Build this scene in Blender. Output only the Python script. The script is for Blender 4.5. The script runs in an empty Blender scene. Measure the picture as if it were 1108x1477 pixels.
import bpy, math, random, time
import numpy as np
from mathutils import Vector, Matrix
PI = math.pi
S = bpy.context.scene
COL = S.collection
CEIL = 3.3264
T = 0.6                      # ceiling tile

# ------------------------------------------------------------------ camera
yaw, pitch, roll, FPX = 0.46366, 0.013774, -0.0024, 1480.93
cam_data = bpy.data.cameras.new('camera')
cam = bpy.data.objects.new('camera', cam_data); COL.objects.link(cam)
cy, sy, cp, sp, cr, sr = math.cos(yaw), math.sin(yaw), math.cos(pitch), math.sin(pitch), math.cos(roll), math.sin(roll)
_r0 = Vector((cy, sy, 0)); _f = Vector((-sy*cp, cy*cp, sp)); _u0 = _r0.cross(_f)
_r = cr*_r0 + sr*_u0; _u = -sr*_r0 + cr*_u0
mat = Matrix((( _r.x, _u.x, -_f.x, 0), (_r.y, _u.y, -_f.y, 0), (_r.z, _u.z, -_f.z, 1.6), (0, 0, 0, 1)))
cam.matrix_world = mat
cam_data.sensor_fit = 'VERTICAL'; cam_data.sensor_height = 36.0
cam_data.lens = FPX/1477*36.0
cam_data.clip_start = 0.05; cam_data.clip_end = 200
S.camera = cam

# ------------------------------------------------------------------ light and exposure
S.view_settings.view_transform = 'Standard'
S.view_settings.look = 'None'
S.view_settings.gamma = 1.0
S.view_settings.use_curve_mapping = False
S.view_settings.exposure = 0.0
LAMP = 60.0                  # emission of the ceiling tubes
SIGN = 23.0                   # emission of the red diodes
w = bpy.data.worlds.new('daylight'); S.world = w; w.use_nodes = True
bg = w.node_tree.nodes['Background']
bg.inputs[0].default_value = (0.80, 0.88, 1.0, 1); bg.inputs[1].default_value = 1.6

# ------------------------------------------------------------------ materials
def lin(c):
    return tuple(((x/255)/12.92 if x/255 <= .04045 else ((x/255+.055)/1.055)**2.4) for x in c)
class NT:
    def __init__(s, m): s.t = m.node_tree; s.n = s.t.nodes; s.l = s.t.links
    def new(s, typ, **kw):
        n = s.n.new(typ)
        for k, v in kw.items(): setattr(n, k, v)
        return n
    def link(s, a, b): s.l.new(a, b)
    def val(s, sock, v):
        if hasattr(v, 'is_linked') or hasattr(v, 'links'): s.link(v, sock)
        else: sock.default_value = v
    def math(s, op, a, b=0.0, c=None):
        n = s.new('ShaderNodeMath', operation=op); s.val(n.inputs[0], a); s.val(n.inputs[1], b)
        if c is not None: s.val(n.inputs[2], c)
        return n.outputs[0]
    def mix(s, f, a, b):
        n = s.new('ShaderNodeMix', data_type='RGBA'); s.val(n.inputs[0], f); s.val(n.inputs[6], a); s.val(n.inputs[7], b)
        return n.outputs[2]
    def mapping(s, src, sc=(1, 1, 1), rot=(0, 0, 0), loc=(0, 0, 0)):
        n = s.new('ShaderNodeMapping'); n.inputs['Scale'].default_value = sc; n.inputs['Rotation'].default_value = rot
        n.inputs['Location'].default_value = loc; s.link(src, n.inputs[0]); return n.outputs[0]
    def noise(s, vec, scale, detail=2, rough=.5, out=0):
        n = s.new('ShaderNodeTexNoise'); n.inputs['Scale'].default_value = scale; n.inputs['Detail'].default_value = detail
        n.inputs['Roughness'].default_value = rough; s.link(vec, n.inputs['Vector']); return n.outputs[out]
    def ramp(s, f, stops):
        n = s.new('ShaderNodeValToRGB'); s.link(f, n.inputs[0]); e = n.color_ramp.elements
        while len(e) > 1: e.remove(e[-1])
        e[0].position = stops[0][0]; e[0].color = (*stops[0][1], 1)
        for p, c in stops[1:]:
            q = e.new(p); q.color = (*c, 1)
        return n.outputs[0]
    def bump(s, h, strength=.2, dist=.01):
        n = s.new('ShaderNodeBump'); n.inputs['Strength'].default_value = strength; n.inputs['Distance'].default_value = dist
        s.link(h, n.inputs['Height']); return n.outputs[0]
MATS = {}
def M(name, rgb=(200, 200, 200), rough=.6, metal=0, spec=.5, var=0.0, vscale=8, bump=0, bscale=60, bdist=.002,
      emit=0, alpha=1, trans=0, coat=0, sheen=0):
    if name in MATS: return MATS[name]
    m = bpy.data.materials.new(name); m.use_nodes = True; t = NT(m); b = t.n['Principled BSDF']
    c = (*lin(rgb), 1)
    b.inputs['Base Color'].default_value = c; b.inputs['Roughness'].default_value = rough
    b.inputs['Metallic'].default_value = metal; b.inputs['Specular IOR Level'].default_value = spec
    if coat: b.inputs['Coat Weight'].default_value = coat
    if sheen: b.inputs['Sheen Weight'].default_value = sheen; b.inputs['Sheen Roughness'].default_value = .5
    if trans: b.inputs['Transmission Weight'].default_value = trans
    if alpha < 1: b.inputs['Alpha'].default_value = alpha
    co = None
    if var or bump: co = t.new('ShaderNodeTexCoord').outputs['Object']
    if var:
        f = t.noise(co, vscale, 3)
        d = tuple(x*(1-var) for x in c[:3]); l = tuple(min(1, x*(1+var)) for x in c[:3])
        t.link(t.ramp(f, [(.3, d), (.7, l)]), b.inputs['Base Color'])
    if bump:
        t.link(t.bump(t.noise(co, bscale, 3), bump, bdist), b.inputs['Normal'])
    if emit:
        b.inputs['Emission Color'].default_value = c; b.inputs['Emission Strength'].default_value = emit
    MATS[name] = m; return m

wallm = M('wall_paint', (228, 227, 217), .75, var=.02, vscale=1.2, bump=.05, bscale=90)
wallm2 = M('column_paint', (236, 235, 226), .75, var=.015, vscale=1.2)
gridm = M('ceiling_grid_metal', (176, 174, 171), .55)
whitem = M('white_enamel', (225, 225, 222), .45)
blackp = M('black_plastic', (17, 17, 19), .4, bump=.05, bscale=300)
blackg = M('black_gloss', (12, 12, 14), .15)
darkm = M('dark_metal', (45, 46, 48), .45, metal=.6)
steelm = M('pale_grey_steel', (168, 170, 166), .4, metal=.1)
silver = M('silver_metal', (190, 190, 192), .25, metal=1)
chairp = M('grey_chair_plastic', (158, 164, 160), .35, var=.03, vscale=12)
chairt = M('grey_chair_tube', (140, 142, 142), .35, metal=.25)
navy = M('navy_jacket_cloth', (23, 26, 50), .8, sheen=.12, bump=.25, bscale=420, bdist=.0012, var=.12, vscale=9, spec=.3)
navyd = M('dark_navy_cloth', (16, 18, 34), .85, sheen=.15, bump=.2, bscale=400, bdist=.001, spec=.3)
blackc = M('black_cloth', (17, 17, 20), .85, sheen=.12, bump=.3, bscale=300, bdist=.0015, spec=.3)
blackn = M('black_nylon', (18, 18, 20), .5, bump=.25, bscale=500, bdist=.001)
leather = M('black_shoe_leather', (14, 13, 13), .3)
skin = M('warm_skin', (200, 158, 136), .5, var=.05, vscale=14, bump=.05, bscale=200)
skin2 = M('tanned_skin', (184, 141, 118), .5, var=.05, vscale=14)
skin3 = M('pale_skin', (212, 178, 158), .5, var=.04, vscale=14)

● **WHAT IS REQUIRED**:
Quote the whole listing above, leaving nothing out.

● **WRITTEN SOLUTION**:
Build this scene in Blender. Output only the Python script. The script is for Blender 4.5. The script runs in an empty Blender scene. Measure the picture as if it were 1108x1477 pixels.
import bpy, math, random, time
import numpy as np
from mathutils import Vector, Matrix
PI = math.pi
S = bpy.context.scene
COL = S.collection
CEIL = 3.3264
T = 0.6                      # ceiling tile

# ------------------------------------------------------------------ camera
yaw, pitch, roll, FPX = 0.46366, 0.013774, -0.0024, 1480.93
cam_data = bpy.data.cameras.new('camera')
cam = bpy.data.objects.new('camera', cam_data); COL.objects.link(cam)
cy, sy, cp, sp, cr, sr = math.cos(yaw), math.sin(yaw), math.cos(pitch), math.sin(pitch), math.cos(roll), math.sin(roll)
_r0 = Vector((cy, sy, 0)); _f = Vector((-sy*cp, cy*cp, sp)); _u0 = _r0.cross(_f)
_r = cr*_r0 + sr*_u0; _u = -sr*_r0 + cr*_u0
mat = Matrix((( _r.x, _u.x, -_f.x, 0), (_r.y, _u.y, -_f.y, 0), (_r.z, _u.z, -_f.z, 1.6), (0, 0, 0, 1)))
cam.matrix_world = mat
cam_data.sensor_fit = 'VERTICAL'; cam_data.sensor_height = 36.0
cam_data.lens = FPX/1477*36.0
cam_data.clip_start = 0.05; cam_data.clip_end = 200
S.camera = cam

# ------------------------------------------------------------------ light and exposure
S.view_settings.view_transform = 'Standard'
S.view_settings.look = 'None'
S.view_settings.gamma = 1.0
S.view_settings.use_curve_mapping = False
S.view_settings.exposure = 0.0
LAMP = 60.0                  # emission of the ceiling tubes
SIGN = 23.0                   # emission of the red diodes
w = bpy.data.worlds.new('daylight'); S.world = w; w.use_nodes = True
bg = w.node_tree.nodes['Background']
bg.inputs[0].default_value = (0.80, 0.88, 1.0, 1); bg.inputs[1].default_value = 1.6

# ------------------------------------------------------------------ materials
def lin(c):
    return tuple(((x/255)/12.92 if x/255 <= .04045 else ((x/255+.055)/1.055)**2.4) for x in c)
class NT:
    def __init__(s, m): s.t = m.node_tree; s.n = s.t.nodes; s.l = s.t.links
    def new(s, typ, **kw):
        n = s.n.new(typ)
        for k, v in kw.items(): setattr(n, k, v)
        return n
    def link(s, a, b): s.l.new(a, b)
    def val(s, sock, v):
        if hasattr(v, 'is_linked') or hasattr(v, 'links'): s.link(v, sock)
        else: sock.default_value = v
    def math(s, op, a, b=0.0, c=None):
        n = s.new('ShaderNodeMath', operation=op); s.val(n.inputs[0], a); s.val(n.inputs[1], b)
        if c is not None: s.val(n.inputs[2], c)
        return n.outputs[0]
    def mix(s, f, a, b):
        n = s.new('ShaderNodeMix', data_type='RGBA'); s.val(n.inputs[0], f); s.val(n.inputs[6], a); s.val(n.inputs[7], b)
        return n.outputs[2]
    def mapping(s, src, sc=(1, 1, 1), rot=(0, 0, 0), loc=(0, 0, 0)):
        n = s.new('ShaderNodeMapping'); n.inputs['Scale'].default_value = sc; n.inputs['Rotation'].default_value = rot
        n.inputs['Location'].default_value = loc; s.link(src, n.inputs[0]); return n.outputs[0]
    def noise(s, vec, scale, detail=2, rough=.5, out=0):
        n = s.new('ShaderNodeTexNoise'); n.inputs['Scale'].default_value = scale; n.inputs['Detail'].default_value = detail
        n.inputs['Roughness'].default_value = rough; s.link(vec, n.inputs['Vector']); return n.outputs[out]
    def ramp(s, f, stops):
        n = s.new('ShaderNodeValToRGB'); s.link(f, n.inputs[0]); e = n.color_ramp.elements
        while len(e) > 1: e.remove(e[-1])
        e[0].position = stops[0][0]; e[0].color = (*stops[0][1], 1)
        for p, c in stops[1:]:
            q = e.new(p); q.color = (*c, 1)
        return n.outputs[0]
    def bump(s, h, strength=.2, dist=.01):
        n = s.new('ShaderNodeBump'); n.inputs['Strength'].default_value = strength; n.inputs['Distance'].default_value = dist
        s.link(h, n.inputs['Height']); return n.outputs[0]
MATS = {}
def M(name, rgb=(200, 200, 200), rough=.6, metal=0, spec=.5, var=0.0, vscale=8, bump=0, bscale=60, bdist=.002,
      emit=0, alpha=1, trans=0, coat=0, sheen=0):
    if name in MATS: return MATS[name]
    m = bpy.data.materials.new(name); m.use_nodes = True; t = NT(m); b = t.n['Principled BSDF']
    c = (*lin(rgb), 1)
    b.inputs['Base Color'].default_value = c; b.inputs['Roughness'].default_value = rough
    b.inputs['Metallic'].default_value = metal; b.inputs['Specular IOR Level'].default_value = spec
    if coat: b.inputs['Coat Weight'].default_value = coat
    if sheen: b.inputs['Sheen Weight'].default_value = sheen; b.inputs['Sheen Roughness'].default_value = .5
    if trans: b.inputs['Transmission Weight'].default_value = trans
    if alpha < 1: b.inputs['Alpha'].default_value = alpha
    co = None
    if var or bump: co = t.new('ShaderNodeTexCoord').outputs['Object']
    if var:
        f = t.noise(co, vscale, 3)
        d = tuple(x*(1-var) for x in c[:3]); l = tuple(min(1, x*(1+var)) for x in c[:3])
        t.link(t.ramp(f, [(.3, d), (.7, l)]), b.inputs['Base Color'])
    if bump:
        t.link(t.bump(t.noise(co, bscale, 3), bump, bdist), b.inputs['Normal'])
    if emit:
        b.inputs['Emission Color'].default_value = c; b.inputs['Emission Strength'].default_value = emit
    MATS[name] = m; return m

wallm = M('wall_paint', (228, 227, 217), .75, var=.02, vscale=1.2, bump=.05, bscale=90)
wallm2 = M('column_paint', (236, 235, 226), .75, var=.015, vscale=1.2)
gridm = M('ceiling_grid_metal', (176, 174, 171), .55)
whitem = M('white_enamel', (225, 225, 222), .45)
blackp = M('black_plastic', (17, 17, 19), .4, bump=.05, bscale=300)
blackg = M('black_gloss', (12, 12, 14), .15)
darkm = M('dark_metal', (45, 46, 48), .45, metal=.6)
steelm = M('pale_grey_steel', (168, 170, 166), .4, metal=.1)
silver = M('silver_metal', (190, 190, 192), .25, metal=1)
chairp = M('grey_chair_plastic', (158, 164, 160), .35, var=.03, vscale=12)
chairt = M('grey_chair_tube', (140, 142, 142), .35, metal=.25)
navy = M('navy_jacket_cloth', (23, 26, 50), .8, sheen=.12, bump=.25, bscale=420, bdist=.0012, var=.12, vscale=9, spec=.3)
navyd = M('dark_navy_cloth', (16, 18, 34), .85, sheen=.15, bump=.2, bscale=400, bdist=.001, spec=.3)
blackc = M('black_cloth', (17, 17, 20), .85, sheen=.12, bump=.3, bscale=300, bdist=.0015, spec=.3)
blackn = M('black_nylon', (18, 18, 20), .5, bump=.25, bscale=500, bdist=.001)
leather = M('black_shoe_leather', (14, 13, 13), .3)
skin = M('warm_skin', (200, 158, 136), .5, var=.05, vscale=14, bump=.05, bscale=200)
skin2 = M('tanned_skin', (184, 141, 118), .5, var=.05, vscale=14)
skin3 = M('pale_skin', (212, 178, 158), .5, var=.04, vscale=14)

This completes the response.